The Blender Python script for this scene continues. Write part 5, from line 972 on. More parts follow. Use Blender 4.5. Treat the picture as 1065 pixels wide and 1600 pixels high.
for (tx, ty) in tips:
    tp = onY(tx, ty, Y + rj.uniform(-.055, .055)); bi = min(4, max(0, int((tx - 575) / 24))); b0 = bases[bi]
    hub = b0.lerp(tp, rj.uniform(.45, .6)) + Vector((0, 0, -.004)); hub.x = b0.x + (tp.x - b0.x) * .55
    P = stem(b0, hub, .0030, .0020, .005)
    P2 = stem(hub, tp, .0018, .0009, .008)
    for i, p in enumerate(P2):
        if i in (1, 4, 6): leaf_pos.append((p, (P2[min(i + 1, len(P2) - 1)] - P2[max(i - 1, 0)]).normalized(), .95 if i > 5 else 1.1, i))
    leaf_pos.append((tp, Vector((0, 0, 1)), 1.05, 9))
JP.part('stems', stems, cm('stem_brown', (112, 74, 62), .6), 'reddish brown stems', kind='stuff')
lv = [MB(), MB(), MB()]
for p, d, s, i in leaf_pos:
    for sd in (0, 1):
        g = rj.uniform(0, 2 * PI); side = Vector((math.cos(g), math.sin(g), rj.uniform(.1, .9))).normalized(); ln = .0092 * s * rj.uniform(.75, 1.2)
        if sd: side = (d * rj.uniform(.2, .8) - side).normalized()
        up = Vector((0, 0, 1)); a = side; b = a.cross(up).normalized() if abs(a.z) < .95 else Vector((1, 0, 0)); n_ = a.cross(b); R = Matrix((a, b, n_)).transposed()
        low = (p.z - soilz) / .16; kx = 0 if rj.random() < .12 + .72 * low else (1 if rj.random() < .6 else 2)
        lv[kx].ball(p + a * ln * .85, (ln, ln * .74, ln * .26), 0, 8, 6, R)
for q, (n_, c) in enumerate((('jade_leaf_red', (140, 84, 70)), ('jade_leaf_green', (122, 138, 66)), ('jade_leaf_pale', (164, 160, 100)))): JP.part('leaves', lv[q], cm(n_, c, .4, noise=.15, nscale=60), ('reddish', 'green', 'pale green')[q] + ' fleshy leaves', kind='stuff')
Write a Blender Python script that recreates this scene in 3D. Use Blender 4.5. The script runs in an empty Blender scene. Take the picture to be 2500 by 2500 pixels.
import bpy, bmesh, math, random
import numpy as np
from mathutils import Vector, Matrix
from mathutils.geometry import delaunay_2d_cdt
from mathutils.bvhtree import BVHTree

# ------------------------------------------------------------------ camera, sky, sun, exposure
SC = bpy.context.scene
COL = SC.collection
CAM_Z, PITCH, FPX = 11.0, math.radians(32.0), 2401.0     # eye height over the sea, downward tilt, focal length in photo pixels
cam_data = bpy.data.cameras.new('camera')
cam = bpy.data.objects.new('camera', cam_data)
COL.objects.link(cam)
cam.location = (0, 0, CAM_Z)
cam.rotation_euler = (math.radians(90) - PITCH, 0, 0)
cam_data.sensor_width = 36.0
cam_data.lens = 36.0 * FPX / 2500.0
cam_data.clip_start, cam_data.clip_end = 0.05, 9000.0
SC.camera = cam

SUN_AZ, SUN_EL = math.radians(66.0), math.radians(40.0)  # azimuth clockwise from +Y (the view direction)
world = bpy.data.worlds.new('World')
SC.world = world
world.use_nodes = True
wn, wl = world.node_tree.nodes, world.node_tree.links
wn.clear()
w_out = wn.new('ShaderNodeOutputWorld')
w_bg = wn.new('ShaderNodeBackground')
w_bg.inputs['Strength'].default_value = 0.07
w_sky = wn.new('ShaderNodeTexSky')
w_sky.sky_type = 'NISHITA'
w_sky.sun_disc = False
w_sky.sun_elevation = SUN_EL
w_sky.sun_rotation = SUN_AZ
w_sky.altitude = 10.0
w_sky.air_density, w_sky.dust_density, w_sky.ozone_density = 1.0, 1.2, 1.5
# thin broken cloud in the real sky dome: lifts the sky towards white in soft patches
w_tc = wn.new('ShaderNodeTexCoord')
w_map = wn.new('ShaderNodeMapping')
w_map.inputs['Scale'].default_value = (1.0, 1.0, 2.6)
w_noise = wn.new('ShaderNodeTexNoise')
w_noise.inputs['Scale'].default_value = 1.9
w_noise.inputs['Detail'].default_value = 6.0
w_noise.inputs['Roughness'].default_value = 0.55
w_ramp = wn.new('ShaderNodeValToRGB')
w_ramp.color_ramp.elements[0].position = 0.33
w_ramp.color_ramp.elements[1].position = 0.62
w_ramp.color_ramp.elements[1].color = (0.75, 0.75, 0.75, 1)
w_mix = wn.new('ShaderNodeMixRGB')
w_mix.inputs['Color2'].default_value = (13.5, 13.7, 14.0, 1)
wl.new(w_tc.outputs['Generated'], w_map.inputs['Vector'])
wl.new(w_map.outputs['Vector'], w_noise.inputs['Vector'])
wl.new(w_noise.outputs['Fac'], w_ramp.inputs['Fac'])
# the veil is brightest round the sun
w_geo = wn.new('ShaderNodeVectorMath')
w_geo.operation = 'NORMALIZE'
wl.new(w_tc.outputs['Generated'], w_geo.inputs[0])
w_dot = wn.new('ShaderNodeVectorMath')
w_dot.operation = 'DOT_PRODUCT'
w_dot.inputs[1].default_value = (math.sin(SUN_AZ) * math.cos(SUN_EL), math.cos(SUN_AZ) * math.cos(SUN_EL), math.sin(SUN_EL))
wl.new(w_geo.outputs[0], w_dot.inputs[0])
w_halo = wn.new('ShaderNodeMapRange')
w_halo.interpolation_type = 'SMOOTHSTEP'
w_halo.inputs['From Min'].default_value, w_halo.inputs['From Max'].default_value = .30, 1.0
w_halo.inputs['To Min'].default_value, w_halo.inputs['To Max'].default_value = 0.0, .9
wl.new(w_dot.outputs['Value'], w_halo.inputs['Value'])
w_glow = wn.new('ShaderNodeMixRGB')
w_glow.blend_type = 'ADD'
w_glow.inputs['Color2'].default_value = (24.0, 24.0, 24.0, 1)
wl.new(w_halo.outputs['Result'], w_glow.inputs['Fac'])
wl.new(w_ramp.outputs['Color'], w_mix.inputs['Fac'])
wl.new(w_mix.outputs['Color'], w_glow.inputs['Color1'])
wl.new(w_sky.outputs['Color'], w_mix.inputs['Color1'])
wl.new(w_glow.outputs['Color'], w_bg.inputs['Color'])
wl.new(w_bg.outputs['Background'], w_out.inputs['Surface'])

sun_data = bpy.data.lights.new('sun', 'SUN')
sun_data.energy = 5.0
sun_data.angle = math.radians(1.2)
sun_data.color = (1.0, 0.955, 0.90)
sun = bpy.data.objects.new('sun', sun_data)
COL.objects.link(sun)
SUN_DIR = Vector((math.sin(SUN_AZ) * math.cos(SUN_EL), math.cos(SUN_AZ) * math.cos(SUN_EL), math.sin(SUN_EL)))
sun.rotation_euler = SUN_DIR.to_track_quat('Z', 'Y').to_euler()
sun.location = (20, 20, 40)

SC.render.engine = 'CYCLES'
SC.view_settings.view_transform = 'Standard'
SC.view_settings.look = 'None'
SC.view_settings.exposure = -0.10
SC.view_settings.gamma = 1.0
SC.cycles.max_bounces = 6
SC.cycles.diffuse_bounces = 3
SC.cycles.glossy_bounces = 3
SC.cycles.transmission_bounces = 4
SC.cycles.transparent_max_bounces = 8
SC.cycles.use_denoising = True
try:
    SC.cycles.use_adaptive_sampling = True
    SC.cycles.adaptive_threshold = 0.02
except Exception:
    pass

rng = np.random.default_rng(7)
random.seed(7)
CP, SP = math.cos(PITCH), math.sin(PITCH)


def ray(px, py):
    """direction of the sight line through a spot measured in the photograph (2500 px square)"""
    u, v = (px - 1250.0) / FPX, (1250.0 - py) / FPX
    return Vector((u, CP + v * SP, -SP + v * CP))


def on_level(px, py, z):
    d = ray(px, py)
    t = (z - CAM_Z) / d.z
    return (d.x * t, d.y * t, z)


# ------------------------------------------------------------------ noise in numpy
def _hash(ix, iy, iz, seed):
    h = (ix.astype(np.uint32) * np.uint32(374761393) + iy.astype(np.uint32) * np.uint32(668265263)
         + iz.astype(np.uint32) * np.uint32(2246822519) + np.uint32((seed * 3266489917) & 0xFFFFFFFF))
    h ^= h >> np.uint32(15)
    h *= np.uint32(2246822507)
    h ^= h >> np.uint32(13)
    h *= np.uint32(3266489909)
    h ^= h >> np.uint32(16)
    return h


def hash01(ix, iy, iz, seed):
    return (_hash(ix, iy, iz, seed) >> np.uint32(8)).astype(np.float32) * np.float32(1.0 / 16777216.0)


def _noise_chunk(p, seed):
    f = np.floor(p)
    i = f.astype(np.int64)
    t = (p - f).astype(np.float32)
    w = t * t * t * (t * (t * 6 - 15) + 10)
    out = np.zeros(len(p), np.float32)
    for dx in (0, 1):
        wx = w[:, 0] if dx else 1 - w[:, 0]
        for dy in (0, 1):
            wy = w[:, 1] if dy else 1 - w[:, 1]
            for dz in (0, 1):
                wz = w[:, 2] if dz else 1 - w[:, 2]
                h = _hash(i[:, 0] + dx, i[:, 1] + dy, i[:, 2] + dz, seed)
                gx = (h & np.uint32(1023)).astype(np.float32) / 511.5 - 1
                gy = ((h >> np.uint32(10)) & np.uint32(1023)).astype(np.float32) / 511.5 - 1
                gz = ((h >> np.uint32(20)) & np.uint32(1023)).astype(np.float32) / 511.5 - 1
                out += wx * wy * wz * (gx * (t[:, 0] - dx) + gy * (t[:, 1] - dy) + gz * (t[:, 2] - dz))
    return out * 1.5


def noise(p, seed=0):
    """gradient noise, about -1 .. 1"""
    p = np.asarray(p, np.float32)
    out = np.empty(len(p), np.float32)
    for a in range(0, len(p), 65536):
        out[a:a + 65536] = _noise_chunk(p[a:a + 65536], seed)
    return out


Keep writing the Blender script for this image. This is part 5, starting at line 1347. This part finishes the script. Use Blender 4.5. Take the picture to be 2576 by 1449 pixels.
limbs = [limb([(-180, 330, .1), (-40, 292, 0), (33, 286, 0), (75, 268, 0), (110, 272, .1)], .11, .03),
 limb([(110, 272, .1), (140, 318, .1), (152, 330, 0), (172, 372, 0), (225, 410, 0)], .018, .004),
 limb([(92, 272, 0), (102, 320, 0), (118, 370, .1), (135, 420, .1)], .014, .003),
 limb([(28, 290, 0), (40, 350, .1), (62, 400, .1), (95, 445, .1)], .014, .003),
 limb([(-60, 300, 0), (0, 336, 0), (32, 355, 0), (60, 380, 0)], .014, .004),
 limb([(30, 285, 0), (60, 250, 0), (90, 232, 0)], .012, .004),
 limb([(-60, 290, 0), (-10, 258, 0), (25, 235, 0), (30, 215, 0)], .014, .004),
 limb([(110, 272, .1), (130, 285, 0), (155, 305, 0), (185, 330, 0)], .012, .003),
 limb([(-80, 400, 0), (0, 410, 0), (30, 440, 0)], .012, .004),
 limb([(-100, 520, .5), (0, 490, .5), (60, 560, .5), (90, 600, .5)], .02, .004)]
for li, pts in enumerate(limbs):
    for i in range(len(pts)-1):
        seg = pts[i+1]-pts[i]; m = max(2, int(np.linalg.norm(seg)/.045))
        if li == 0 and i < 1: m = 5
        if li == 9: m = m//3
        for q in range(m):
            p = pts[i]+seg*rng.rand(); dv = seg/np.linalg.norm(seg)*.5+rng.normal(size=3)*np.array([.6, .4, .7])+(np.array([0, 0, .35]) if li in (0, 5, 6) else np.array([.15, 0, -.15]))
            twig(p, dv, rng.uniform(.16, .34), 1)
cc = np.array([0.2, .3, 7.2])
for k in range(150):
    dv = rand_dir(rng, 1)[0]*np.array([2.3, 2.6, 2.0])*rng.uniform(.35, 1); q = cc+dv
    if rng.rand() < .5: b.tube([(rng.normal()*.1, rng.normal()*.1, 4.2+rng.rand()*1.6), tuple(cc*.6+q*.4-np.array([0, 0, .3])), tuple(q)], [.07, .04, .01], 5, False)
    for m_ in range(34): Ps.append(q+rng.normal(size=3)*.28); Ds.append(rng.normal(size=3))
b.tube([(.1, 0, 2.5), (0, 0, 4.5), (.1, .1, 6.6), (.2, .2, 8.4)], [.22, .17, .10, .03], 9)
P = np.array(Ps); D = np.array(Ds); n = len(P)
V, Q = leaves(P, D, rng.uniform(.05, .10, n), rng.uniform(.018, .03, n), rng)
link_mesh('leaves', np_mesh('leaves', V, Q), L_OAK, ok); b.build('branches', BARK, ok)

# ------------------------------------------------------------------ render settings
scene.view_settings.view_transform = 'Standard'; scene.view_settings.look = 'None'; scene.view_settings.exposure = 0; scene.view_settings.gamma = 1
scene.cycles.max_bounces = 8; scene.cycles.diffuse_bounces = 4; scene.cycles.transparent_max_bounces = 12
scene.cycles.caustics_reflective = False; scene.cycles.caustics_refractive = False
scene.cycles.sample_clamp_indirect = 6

* [AIM OF THE TASK]: Among the entries above, locate the lines containing "Write a Blender" and "SC.camera = cam", and transcribe exactly those two lines and all lines between.

* [RESPONSE TO THE TASK]:
Write a Blender Python script that recreates this scene in 3D. Use Blender 4.5. The script runs in an empty Blender scene. Take the picture to be 2500 by 2500 pixels.
import bpy, bmesh, math, random
import numpy as np
from mathutils import Vector, Matrix
from mathutils.geometry import delaunay_2d_cdt
from mathutils.bvhtree import BVHTree

# ------------------------------------------------------------------ camera, sky, sun, exposure
SC = bpy.context.scene
COL = SC.collection
CAM_Z, PITCH, FPX = 11.0, math.radians(32.0), 2401.0     # eye height over the sea, downward tilt, focal length in photo pixels
cam_data = bpy.data.cameras.new('camera')
cam = bpy.data.objects.new('camera', cam_data)
COL.objects.link(cam)
cam.location = (0, 0, CAM_Z)
cam.rotation_euler = (math.radians(90) - PITCH, 0, 0)
cam_data.sensor_width = 36.0
cam_data.lens = 36.0 * FPX / 2500.0
cam_data.clip_start, cam_data.clip_end = 0.05, 9000.0
SC.camera = cam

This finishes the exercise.